UOB, Singapore’s third-biggest bank, said October-December net profit climbed to S$1.52 billion ($1.13 billion) from S$1.40 billion a year earlier on the back of higher net interest income supported by loan growth.

That beat the mean estimate of almost S$1.46 billion from four analysts polled by LSEG.

UOB, which is also Southeast Asia’s third-largest bank by assets, expected its 2025 cost-to-income ratio to be around 42%, the top end of the 41% to 42% range it had projected in November.

Other than that, the bank kept its outlook for 2025, according to Wee’s presentation slides accompanying the fourth-quarter earnings.

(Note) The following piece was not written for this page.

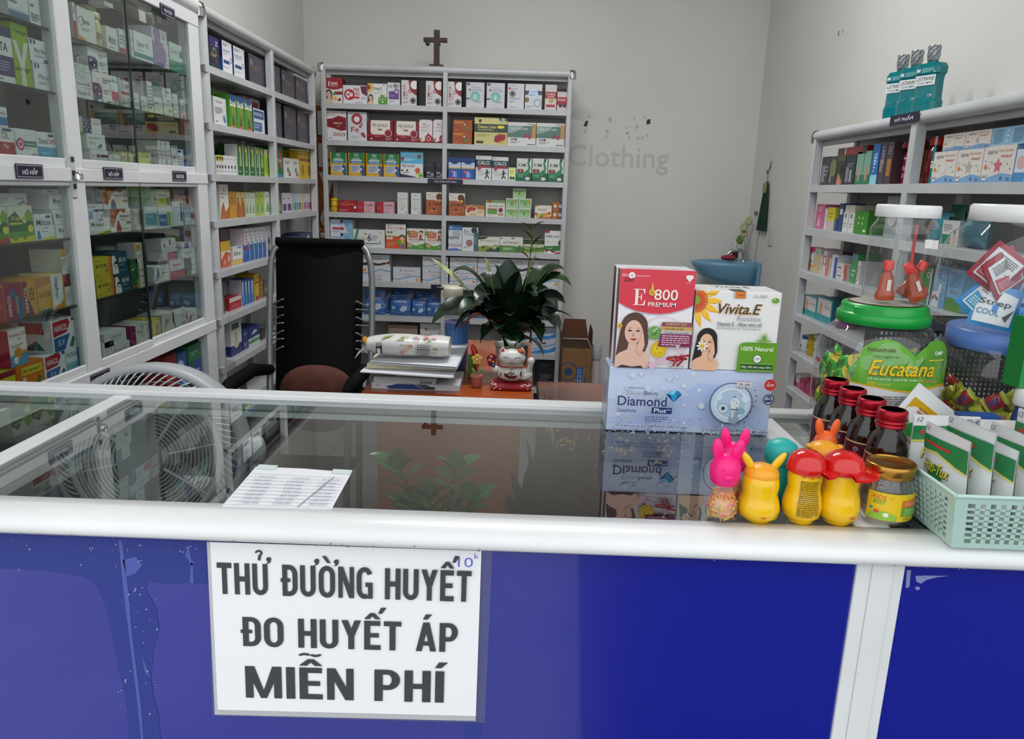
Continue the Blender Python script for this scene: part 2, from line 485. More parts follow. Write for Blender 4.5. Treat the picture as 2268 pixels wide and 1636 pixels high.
def pouch(mb, w, h, d, col, ds, seal=.08, rough=.35, bulge=True):
    """a soft filled bag standing on its lower edge, printed side to -Y"""
    nx, nz = 8, 10; m = M(col, rough)
    def Y(u, v, sgn):
        e = (math.sin(math.pi * u) ** .6) * (max(0.0, math.sin(math.pi * min(1, v / (1 - seal)) ** .8)) ** .6 if v < 1 - seal else 0)
        return sgn * (d / 2 * e + .0008)
    for sgn in (-1, 1):
        vs = [((i / nx - .5) * w, Y(i / nx, j / nz, sgn), j / nz * h) for j in range(nz + 1) for i in range(nx + 1)]
        fs = []
        for j in range(nz):
            for i in range(nx):
                a = j * (nx + 1) + i
                q = (a, a + 1, a + nx + 2, a + nx + 1)
                fs.append(q if sgn < 0 else q[::-1])
        mb.add(vs, fs, m, True)
    if ds: decal(mb, ds, lambda u, v, k: ((u - .5) * w, Y(min(max(u, 0), 1), min(max(v, 0), 1), -1) - k - .0012, v * h), w / h, 6, rough=rough)
# ================================================================== room shell
WALL = MN('wall_paint', 'd2d0ca', 'd9d7d1', (1.3, 1.3, 1.3), .75, 0, 5, spec=.25)
def wall(name, b, m):
    mb = MB(); mb.box(*b, m); o = struct(mb.build(name)); return o
wall_back = wall('wall_back', (-1.52, 1.58, 5.08, 5.2, 0, 3.3), WALL)
wall_left = wall('wall_left', (-1.53, -1.42, .45, 5.08, 0, 3.3), WALL)
wall_right = wall('wall_right', (1.475, 1.58, .45, 5.08, 0, 3.3), WALL)
wall('ceiling', (-1.53, 1.58, .45, 5.2, 3.3, 3.4), M('d6d6d2', .8))
TILE = bpy.data.materials.new('floor_tiles'); TILE.use_nodes = True
_t = TILE.node_tree; _b = _t.nodes['Principled BSDF']; _br = _t.nodes.new('ShaderNodeTexBrick'); _tc = _t.nodes.new('ShaderNodeTexCoord')
_br.offset = 0; _br.inputs['Scale'].default_value = 1; _br.inputs['Brick Width'].default_value = .5; _br.inputs['Row Height'].default_value = .5; _br.inputs['Mortar Size'].default_value = .004
_br.inputs['Color1'].default_value = lin('74726e'); _br.inputs['Color2'].default_value = lin('7a7874'); _br.inputs['Mortar'].default_value = lin('4a4846')
_t.links.new(_tc.outputs['Object'], _br.inputs[0]); _t.links.new(_br.outputs[0], _b.inputs['Base Color']); _b.inputs['Roughness'].default_value = .25
wall('floor', (-1.53, 1.58, .45, 5.2, -.1, 0), TILE)
wall('pavement', (-14, 14, -16, .45, -.12, -.01), MN('concrete', 'a3a29d', 'b9b7b1', (2, 2, 2), .85))
k_ = MB(); k_.loft([[(.16, .45, z), (.75, -9, z), (9, -9, z), (3.2, .45, z)] for z in (-.012, -.006)], MN('dark_strip', '1e1e20', '2c2c2e', (8, 8, 8), .9)); struct(k_.build('dark_reflection_strip'))  # unseen dark strip, added so the blue panel reflects darker on its right
# ghost of an older shop sign on the back wall: faded words and three scraps of black vinyl
mb = MB()
def wpt(px, py): p = at(px, py, 1, 5.079); return p[0], p[2]
def wall_text(s, p0, p1, col, bold=0, sh=0.0):
    (x0, z0), (x1, z1) = wpt(*p0), wpt(*p1)
    v, f = text_mesh(s, bold, sh)
    mb.add([(x0 + (x1 - x0) * a, 5.0785, z0 + (z1 - z0) * b) for a, b in v], f, M(col, .75, spec=.25))
wall_text('Clothing', (1256, 381), (1484, 326), 'c3c1ba', .006)
for q in ([(1297, 268), (1303, 267), (1300, 280), (1292, 279)], [(1432, 267), (1436, 264), (1441, 264), (1440, 274), (1432, 276)], [(1388, 291), (1392, 296), (1389, 297)]):
    mb.poly([(wpt(a, b)[0], 5.078, wpt(a, b)[1]) for a, b in reversed(q)], M('1a1a1b', .5))
rg = random.Random(3)
for cx_, cy_, rr in ((1296, 290, 8), (1305, 258, 6), (1352, 265, 9), (1345, 290, 8), (1343, 303, 6), (1388, 283, 5), (1394, 303, 5), (1405, 262, 5), (1413, 306, 6), (1423, 305, 6), (1433, 299, 6), (1428, 259, 5), (1411, 281, 9)):
    x, z = wpt(cx_, cy_); r = rr * .0028 * .55
    mb.poly([(x + r * rg.uniform(.6, 1.1) * math.cos(t * 1.047), 5.0785, z + r * rg.uniform(.8, 1.6) * math.sin(t * 1.047)) for t in range(6)], M('bbb9b1', .75, spec=.25))
o = mb.build('faded_lettering', wall_back); o['label'] = 'faded lettering with black vinyl scraps'
mb = MB()
for px, py, a, b in ((1857, 74, .005, .016), (1866, 70, .003, .010)):
    p = at(px, py, 0, 1.474); mb.poly([(1.4745, p[1] - a, p[2] - b), (1.4745, p[1] + a, p[2] - b * .3), (1.4745, p[1] + a * .4, p[2] + b), (1.4745, p[1] - a, p[2] + b * .5)], M('3a3a3a', .7))
mb.build('wall_scuff', wall_right)

# ================================================================== aluminium racks
def rack(name, label, U, c0, c1, levels, zt, depth, posts, pw=.032, bt=.036, round_near=None, back=True, backcol='b9b8b2', openside=False):
    """open shelving; local x runs along the front, y goes back"""
    mid = (c0 + c1) / 2; sg = -1 if U.k == 'R' else 1
    base = U.P(mid, 0)
    t = thing(name, label, 'shelf rack', base, U.rz)
    L = lambda c: sg * (c - mid)
    a, b = sorted((L(c0), L(c1)))
    for i, zl in enumerate(levels):
        m = MB(); m.box(a + .004, b - .004, .002, depth - .004, zl - bt, zl, ALU2, .003); m.box(a + .002, b - .002, -.001, .006, zl - bt, zl - .001, ALU3)
        m.build('shelf_board', t)
    m = MB()
    m.box(a, b, .004, depth, zt - .035, zt - .012, ALU2)
    m.tube([(a, .014, zt - .02), (b, .014, zt - .02)], .021, ALU3, 14)
    m.box(a + .01, b - .01, .03, .05, zt - .06, zt - .035, ALU2); m.box(a + .01, b - .01, depth - .03, depth - .01, zt - .075, zt - .035, ALU2)
    m.build('top_rail', t)
    for i, c in enumerate(posts):
        x = L(c)
        for yy, nm in ((0, 'post'), (depth - pw, 'rear_post')):
            m = MB()
            if round_near == i and yy == 0: m.lathe([(.031, 0), (.031, zt - .03)], ALU3, 18, (x, .03, 0))
            else: m.box(x - pw / 2, x + pw / 2, yy - (.003 if yy == 0 else 0), yy + pw, 0, zt - .03, ALU3, .004)
            m.build(nm, t)
    for x in (a, b):
        m = MB(); e = .02 if x == a else -.02
        m.lathe([(.0235, -.028), (.026, -.01), (.026, .004), (.02, .02), (.008, .025)], CHROME, 16, (x + e * .3, .016, zt - .02)); m.build('corner_cap', t)
    if back:
        m = MB(); m.box(a, b, depth - .004, depth + .002, .06, zt - .04, M(backcol, .5)); m.build('back_panel', t)
    return t

def plate(t, s, c, z, U, mid, w, h, rot=None, front=-.004, col='1c1b33'):
    sg = -1 if U.k == 'R' else 1; x = sg * (c - mid)
    m = MB(); m.box(x - w / 2, x + w / 2, front - .002, front, z - h / 2, z + h / 2, M(col, .4))
    decal(m, 'T.18 .28 .64 .5 e8e8ee %s' % s, lambda u, v, k: (x - w / 2 + u * w, front - .002 - k, z - h / 2 + v * h), w / h)
    m.build('label_plate', t)

UB = Unit('B', 4.784, 'rack end')
UL = Unit('L', -1.247, 'cabinet end')
UC = Unit('L', -1.236, 'street end', True)
UR = Unit('R', 1.291, 'sink end')
UBs, ULs, UCs, URs = Unit('B', 4.75, ''), Unit('L', -1.21, ''), Unit('L', -1.21, ''), Unit('R', 1.25, '')
ZB = [1.888, 1.676, 1.47, 1.249, 1.035, .825, .608, .393, .168]
ZL = [1.84, 1.632, 1.441, 1.262, 1.063, .872, .672, .47, .27]
ZR = [1.479, 1.295, 1.106, .91, .738, .571, .40]
UB.roof = sorted([z - .038 for z in ZB] + [2.037]); UL.roof = sorted([z - .036 for z in ZL] + [1.975]); UR.roof = sorted([z - .036 for z in ZR] + [1.63])
UC.lim = [(1.24, 2.052), (2.131, 2.858)]
UC.roof = sorted([1.94, 1.774, 1.6205, 1.385, 1.248, 1.0655, .83])
back_shelf = rack('wall_shelf', 'tall white aluminium shelf of medicine boxes along the back wall', UBs, -1.238, .262, ZB, 2.112, .27, [-1.222, -.494, .246], .028, .031)
plate(back_shelf, 'THỰC PHẨM CHỨC NĂNG', -.487, 1.452, UBs, -.488, .215, .03)
plate(back_shelf, 'THIẾT BỊ Y TẾ', -.47, .806, UBs, -.488, .2, .03)
open_rack = rack('open_rack', 'white aluminium rack with open tiers between glass cabinet and back corner', ULs, 2.99, 4.525, ZL, 2.05, .185, [3.025, 3.782, 4.505], .032, .028, 0)
cosm_rack = rack('cosmetics_rack', 'low white aluminium rack of toiletries topped by mouthwash bottles', URs, 3.47, 1.1, ZR, 1.705, .215, [3.45, 2.58, 1.12], .036, .030, backcol='9a9993')
p0 = at(1975, 268, 0, 1.245); p1 = at(2040, 250, 0, 1.245)
plate(cosm_rack, 'MỸ PHẨM', (p0[1] + p1[1]) / 2, 1.687, URs, (3.47 + 1.1) / 2, abs(p0[1] - p1[1]), .032, front=-.009)

# ================================================================== glass-door cabinet on the near left
GC0, GC1 = 1.12, 2.95
cab = thing('glass_cabinet', 'white aluminium medicine cabinet with sliding glass doors beside the fan', 'cabinet', (-1.21, (GC0 + GC1) / 2, 0), math.pi / 2)
gm = (GC0 + GC1) / 2
def cbox(name, y0, y1, z0, z1, m, b0=0.0, b1=.02, c=.002):
    k = MB(); k.box(y0 - gm, y1 - gm, b0, b1, z0, z1, m, c); return k.build(name, cab)
CY0, CYP0, CYP1, CYE = 1.30, 2.058, 2.125, 2.865
for y0, y1 in ((GC0, 1.22), (CYP0, CYP1), (CYE, GC1)): cbox('post', y0, y1, 0, 1.975, ALU, 0, .04)
cbox('top_rail', GC0, GC1, 1.955, 2.0, ALU, -.002, .05)
k = MB(); k.tube([(GC0 - gm, .02, 2.03), (GC1 - gm - .01, .02, 2.03)], [.034, .034], ALU, 16); k.box(GC0 - gm, GC1 - gm - .01, .02, .185, 2.0, 2.05, ALU2); k.build('cornice', cab)
cbox('middle_rail', GC0, GC1, 1.402, 1.438, ALU, -.003, .18)
cbox('lower_rail', GC0, GC1, .838, .878, ALU, -.003, .18)
cbox('plinth', GC0, GC1, 0, .25, ALU, 0, .18)
cbox('back_panel', GC0, GC1, .25, 1.96, M('6c6b66', .5), .178, .184, 0)
cbox('end_panel', GC1 - .006, GC1, .25, 1.96, ALU2, .03, .178, 0)
EDGE = M('26342f', .2)
for z in (1.780, 1.6265, 1.254, 1.0715, .664):
    for y0, y1 in ((1.222, 2.056), (2.127, 2.863)):
        k = MB(); k.box(y0 - gm, y1 - gm, .018, .172, z - .006, z, GLASS); k.box(y0 - gm, y1 - gm, .0165, .018, z - .006, z, EDGE)
        k.build('glass_shelf', cab)
def door(y0, y1, z0, z1, b, edge):
    k = MB(); k.box(y0 - gm, y1 - gm, b, b + .004, z0 + .02, z1, GLASS)
    d = k.build('glass_door', cab)
    f = MB(); f.box(y0 - gm, y1 - gm, b - .004, b + .008, z0, z0 + .024, ALU, .002)
    if edge: f.box(y1 - gm - .004, y1 - gm, b - .002, b + .006, z0 + .02, z1, EDGE)
    f.build('door_frame', d)
for z0, z1 in ((1.438, 1.955), (.878, 1.402)):
    door(1.222, 1.64, z0, z1, .002, False); door(1.62, 2.056, z0, z1, .010, False)
    door(2.127, 2.43, z0, z1, .002, True); door(2.425, 2.863, z0, z1, .010, False)
for y0, y1 in ((1.222, 2.056), (2.127, 2.863)):
    for z1 in (1.402,): cbox('door_track', y0, y1, z1 - .012, z1, ALU2, .0, .016)
def cplate(s, pa, pb):
    a = at(*pa, 0, -1.206); b = at(*pb, 0, -1.206)
    w = abs(b[1] - a[1]); h = .034; z = (a[2] + b[2]) / 2; x = (a[1] + b[1]) / 2 - gm
    k = MB(); k.box(x - w / 2, x + w / 2, -.006, -.004, z - h / 2, z + h / 2, M('1c1b33', .4))
    decal(k, 'r.03 .08 .94 .84 c9c9d4;r.04 .12 .92 .76 1c1b33;T.22 .26 .56 .5 e8e8ee %s' % s, lambda u, v, q: (x - w / 2 + u * w, -.006 - q, z - h / 2 + v * h), w / h)
    k.build('label_plate', cab)
cplate('HÔ HẤP', (34, 379), (94, 379)); cplate('HÔ HẤP', (229, 384), (271, 384)); cplate('KHÁNG SINH', (382, 389), (412, 390))
cplate('TIM MẠCH - TIỂU ĐƯỜNG', (355, 20), (386, 31)); cplate('DÙNG NGOÀI', (201, 842), (243, 829))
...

UOB’s results followed that of larger peer DBS Group, which last week posted a 10% year-on-year jump in fourth-quarter net profit that met expectations and announced a dividend capital return plan, sending shares to a record high.

Singaporean banks were forecast to post stronger profits for the fourth quarter, but growth could take a hit this year as U.S. President Donald Trump’s trade tariffs and other policies threaten to undermine the global economy, analysts said.

Alongside its results, UOB announced a capital return package to distribute surplus capital over the next three years. That includes a special dividend of 50 Singapore cents a share in 2025 and a S$2 billion share buyback programme.

It declared a final dividend of 92 Singapore cents per share for 2024, versus the 85 Singapore cents announced during the same quarter a year ago for 2023.

Its net interest margin, a key gauge of profitability, narrowed slightly to 2.00% in the fourth quarter from 2.02% in the same period a year earlier.

“We hope we maintain NIM at the current 2% level,” UOB Group Chief Financial Officer Lee Wai Fai said in the briefing.

Lee, who will retire in April after serving two decades in the role, added that UOB expected the U.S. Federal Reserve to cut interest rates only once this year due to the U.S. strong economy and Trump’s policies, which some economists believe will be inflationary.

Rival Oversea-Chinese Banking Corporation is scheduled to report its financial results on February 26.